The mentor wouldn’t change my B to an A.
“It’s a solid B,” he said. But the earnings grew perhaps 15 percent a year; we were looking at technological companies whose earnings grew 50 percent a year, making oscilloscopes and particle accelerators and other patented, super-sophisticated stuff, protected by patents and by technical staffs with hundreds of Ph.D.’s in physics.
“Yours is a population-growth stock,” said the mentor. “I don’t see why it’s ever going to grow considerably faster, although that fifteen percent could compound. Texas Utilities and Coca-Cola increase their earnings every year too, and those stocks are already on the approved lists of all the banks.”
So I didn’t buy Tampax at 5, adjusted for splits. The mentor was right for that time: the technology stocks moved much faster. A couple of years later the pace accelerated, so that their patents were no protection, and then there was price-cutting in some of the products. Some of those technological companies are far bigger today, and some are treated as cyclical companies. But Tampax is around 120. I feel dumb every time I think about it.
There are numbers of other examples of front-running, solidly managed companies in growing fields with some sort of edge about them. Some of the ones that worked in the recent past were as easy to understand as Johnson & Johnson, Band-Aids and baby powder, and McDonald’s, the ubiquitous hamburger stands. MGIC, the Mortgage Guaranty Insurance Corporation, filled a conspicuous gap in mortgage insurance.
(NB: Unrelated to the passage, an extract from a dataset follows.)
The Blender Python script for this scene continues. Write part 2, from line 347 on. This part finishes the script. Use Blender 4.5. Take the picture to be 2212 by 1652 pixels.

Not only did these companies make it through the sixties and the Big Bear, but they are up better than 1000 percent from their lows of a decade ago. (That doesn’t mean they are necessarily headed for that in the decade ahead.)
You have plenty of competition in looking for the outstanding steady growers, but you only need one for real success, and you can be sure that if you find one, somebody—a nice bank probably—will buy it from you at a premium some other time, even if you are only five-ten and the other fellows are seven feet tall with their hands up.